Peter is unabashed. ‘But he spake the more vehemently,’ – he repeats himself – ‘If I should die with thee, I will not deny thee in any wise’, not in any way, in any form.
Self-confidence, self-reliance, is the great undoing of us as believers; the undoing of the church. We look around us and we see many churches, very, very confident in what they are doing. We see all the modern innovations and gimmicks, very confident in their – and the great word is – giftedness. There’s a gifted preacher here and a gifted preacher there, gifted instrumentalists and gifted soloists. Prayer has become almost token and incidental. The church is so confident in its innovations: drama and theatre, and all kinds of things. Everything is coming into the church: things borrowed from the world, outright worldliness, and wall-to-wall music! There is a group of churches, a large group of churches, in this country, which recently published a video in which they featured three of their churches that they thought would be an encouragement to others. ‘Do it like this’ was the essential message. And what was it? All confidence and innovations and performance, and entertainment, and froth and shallowness. That's what self-reliance and self-confidence leads to. Over fifty years ago in a fraternal Dr Martyn Lloyd Jones, ‘There can be no revival while there is all this confidence’, and he was right.
Do I start off each waking day buoyantly going out to the car, to the bus, to the train, and embark upon my day with hardly a prayer? Do I sit in the office, or in the workplace, or enter into the lecture theatre without seeking help from God for the day? Are we unaware of the nature of the opposition? The fact that Satan desires to have us and sift as wheat, and bring us down with some unworthy reaction, some ill-temper, some act of selfishness or unhelpfulness? Will he seal our lips so that we have no testimony for the Lord? Self-confidence, self-reliance! Then we shall fail, and we shall be useless believers. Unused by God!

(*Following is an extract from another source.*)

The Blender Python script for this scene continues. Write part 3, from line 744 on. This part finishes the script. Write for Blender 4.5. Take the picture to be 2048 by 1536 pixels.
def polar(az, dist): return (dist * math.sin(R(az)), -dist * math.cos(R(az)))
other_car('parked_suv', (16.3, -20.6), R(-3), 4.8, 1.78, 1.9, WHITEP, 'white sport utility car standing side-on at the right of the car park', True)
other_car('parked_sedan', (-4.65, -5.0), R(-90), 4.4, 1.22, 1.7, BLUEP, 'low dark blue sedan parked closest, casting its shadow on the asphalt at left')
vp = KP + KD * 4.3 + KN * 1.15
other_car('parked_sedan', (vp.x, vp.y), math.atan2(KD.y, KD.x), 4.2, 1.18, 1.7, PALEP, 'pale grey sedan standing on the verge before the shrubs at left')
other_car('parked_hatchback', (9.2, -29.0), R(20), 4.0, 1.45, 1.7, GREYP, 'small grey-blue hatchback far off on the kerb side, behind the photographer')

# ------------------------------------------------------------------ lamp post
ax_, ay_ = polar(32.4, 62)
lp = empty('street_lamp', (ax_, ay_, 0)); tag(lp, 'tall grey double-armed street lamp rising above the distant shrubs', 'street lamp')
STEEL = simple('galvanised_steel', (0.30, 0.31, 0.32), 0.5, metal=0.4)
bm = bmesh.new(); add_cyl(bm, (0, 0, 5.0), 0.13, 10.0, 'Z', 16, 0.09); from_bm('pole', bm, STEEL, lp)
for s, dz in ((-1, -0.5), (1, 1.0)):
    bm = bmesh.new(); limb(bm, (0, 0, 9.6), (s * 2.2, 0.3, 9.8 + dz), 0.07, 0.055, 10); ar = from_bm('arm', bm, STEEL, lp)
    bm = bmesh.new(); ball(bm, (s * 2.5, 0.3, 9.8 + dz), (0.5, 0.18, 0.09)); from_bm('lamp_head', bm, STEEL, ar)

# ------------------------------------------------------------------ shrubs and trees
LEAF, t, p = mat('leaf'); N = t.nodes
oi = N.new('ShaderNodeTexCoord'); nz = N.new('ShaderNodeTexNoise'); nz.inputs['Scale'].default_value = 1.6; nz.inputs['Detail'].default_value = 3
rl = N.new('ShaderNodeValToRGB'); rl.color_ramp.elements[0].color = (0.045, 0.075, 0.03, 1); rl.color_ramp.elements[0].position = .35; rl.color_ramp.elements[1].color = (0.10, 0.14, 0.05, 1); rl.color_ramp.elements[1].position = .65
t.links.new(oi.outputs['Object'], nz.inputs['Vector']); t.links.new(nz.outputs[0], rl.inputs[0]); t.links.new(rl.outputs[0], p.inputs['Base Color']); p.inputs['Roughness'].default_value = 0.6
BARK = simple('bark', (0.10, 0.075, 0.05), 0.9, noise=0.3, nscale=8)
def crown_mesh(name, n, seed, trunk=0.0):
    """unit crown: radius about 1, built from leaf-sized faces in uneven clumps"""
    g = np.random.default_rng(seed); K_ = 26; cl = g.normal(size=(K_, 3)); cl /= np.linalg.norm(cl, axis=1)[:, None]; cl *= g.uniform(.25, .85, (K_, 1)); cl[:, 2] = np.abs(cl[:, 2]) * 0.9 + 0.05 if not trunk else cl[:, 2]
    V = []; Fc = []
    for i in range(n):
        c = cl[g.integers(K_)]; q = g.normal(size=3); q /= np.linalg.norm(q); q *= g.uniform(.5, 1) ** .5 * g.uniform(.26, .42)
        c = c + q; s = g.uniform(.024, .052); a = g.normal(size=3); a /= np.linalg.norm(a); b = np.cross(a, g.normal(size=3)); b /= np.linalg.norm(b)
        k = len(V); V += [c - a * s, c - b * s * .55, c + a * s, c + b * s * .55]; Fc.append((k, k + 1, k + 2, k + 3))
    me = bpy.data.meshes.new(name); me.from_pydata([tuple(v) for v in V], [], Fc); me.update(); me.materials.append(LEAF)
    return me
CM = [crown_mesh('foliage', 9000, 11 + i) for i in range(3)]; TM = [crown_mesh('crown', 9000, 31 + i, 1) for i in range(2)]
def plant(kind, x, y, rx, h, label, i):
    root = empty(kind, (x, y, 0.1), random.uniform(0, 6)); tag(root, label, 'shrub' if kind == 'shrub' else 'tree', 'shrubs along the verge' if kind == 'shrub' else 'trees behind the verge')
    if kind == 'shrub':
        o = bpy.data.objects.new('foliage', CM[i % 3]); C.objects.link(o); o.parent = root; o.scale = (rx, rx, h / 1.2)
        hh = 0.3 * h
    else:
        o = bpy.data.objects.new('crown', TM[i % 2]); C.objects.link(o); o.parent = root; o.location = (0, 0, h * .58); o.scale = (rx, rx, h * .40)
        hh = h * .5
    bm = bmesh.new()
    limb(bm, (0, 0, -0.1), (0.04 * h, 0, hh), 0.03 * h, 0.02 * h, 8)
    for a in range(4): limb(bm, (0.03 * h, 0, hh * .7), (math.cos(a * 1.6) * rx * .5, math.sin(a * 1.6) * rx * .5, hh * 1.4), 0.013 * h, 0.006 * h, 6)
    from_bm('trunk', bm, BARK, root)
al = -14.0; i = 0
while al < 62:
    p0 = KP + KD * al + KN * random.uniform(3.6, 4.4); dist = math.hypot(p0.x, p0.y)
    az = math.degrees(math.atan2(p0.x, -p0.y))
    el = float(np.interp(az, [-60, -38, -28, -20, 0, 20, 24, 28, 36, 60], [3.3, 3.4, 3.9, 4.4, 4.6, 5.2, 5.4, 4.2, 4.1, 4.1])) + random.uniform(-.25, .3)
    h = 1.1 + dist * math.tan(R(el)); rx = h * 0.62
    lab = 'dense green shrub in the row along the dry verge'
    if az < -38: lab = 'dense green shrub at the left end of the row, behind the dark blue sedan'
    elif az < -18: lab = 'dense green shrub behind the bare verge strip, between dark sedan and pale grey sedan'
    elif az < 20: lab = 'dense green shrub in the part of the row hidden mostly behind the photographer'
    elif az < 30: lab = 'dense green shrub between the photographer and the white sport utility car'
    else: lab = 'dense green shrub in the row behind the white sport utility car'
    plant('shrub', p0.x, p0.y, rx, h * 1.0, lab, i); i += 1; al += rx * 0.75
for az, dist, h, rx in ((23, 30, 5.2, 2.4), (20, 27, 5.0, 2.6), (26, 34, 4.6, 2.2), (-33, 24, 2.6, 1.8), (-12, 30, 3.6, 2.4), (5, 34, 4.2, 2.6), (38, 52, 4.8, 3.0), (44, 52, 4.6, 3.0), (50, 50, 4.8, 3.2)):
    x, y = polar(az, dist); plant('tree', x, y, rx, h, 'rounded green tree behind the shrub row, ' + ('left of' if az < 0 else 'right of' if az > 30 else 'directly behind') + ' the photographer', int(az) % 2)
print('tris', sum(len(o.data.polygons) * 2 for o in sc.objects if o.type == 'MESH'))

There is a warning about excessive emotionalism here when we are evangelising. Now, these things are wonderful. The preacher is bound to be passionate. He is bound to be larger-than-life sometimes. He is bound to express himself with great feeling and vigour and to be concerned for souls. So, yes, we are not going to speak as though we are giving a chemistry lectures, or something of that kind. But there is an extreme to which you can go, when you are playing on the emotions of the people. The preacher may be roaring at the top of his voice and the decibels are ear-splitting and the whole thing is an emotional assault. Well, even in the upper room that happened. Peter’s excessive, over-the-top passion and vehemence swept the other disciples along with him. That is why in some of the most high-power evangelistic preaching the actual long-term results are tiny. There is bound to be passion, but excessive histrionics is no substitute for clear instruction of the mind with the Holy Spirit blessing the word to the heart.